A. GÖLPINARLI :
Artık buna mâni olamazdı sizden hiçbir kimsecik.
ADEM UĞUR :
Hiçbiriniz buna mâni de olamazdınız.
ALİ FIKRİ YAVUZ :
O vakit, sizden hiç biriniz O’na siper de olamazdınız.
BEKİR SADAK :
Hicbiriniz de onu koruyamazdiniz.
CELAL YILDIRIM :
Sizden hiç biriniz de O´ndan (gelecek olan azabı), arayerde engeller olup savamazdı.
DİYANET :
Hiçbiriniz de bu cezayı engelleyip ondan savamazdı.
DİYANET VAKFI :
Hiçbiriniz buna mâni de olamazdınız.
DİYANET İSLERİ :
Hiçbiriniz de onu koruyamazdınız.
ELMALILI M. HAMDİ (ORJİNAL):
O vakıt sizden hiç biriniz ona siper de olamazdınız
ELMALILI M. HAMDİ (SADE.) :
O vakit sizden hiçbiriniz ona siper de olamazdınız.
GÜLTEKİN ONAN :
O zaman, sizden hiç kimse araya girerek bunu kendisinden engelleyip uzaklaştıramazdı.
H. BASRİ ÇANTAY :
O vakit sizden hiçbiriniz buna mâni de olamazdınız.
FİZİLAL :
Hiçbiriniz de onu koruyamazdınız.
İBNİ KESİR :
O zaman sizden hiç biriniz de buna engel olamazdınız.
MUHAMMET ESED :
ve hiç biriniz o´nu koruyamazdı!
Ö NASUHİ BİLMEN :
(47-48) Artık sizden bir kimse de yoktur ki, ondan men ediciler olabilsinler.
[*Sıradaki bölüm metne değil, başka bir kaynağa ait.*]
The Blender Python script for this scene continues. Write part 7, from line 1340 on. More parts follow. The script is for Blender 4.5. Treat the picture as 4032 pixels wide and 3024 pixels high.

Ve şüphe yok ki, o (Kur´ânı Mübîn) muttakîler için elbette bir mev´izadır.
TEFHİMÜL KURAN :
O zaman, sizden hiç kimse araya girerek bunu kendisinden engelleyip uzaklaştıramazdı.
SÜLEYMAN ATEŞ :
Sizden hiç kimse buna engel olamazdı.
ŞABAN PİRİŞ :
Sizden hiç kimse de buna engel olamazdı.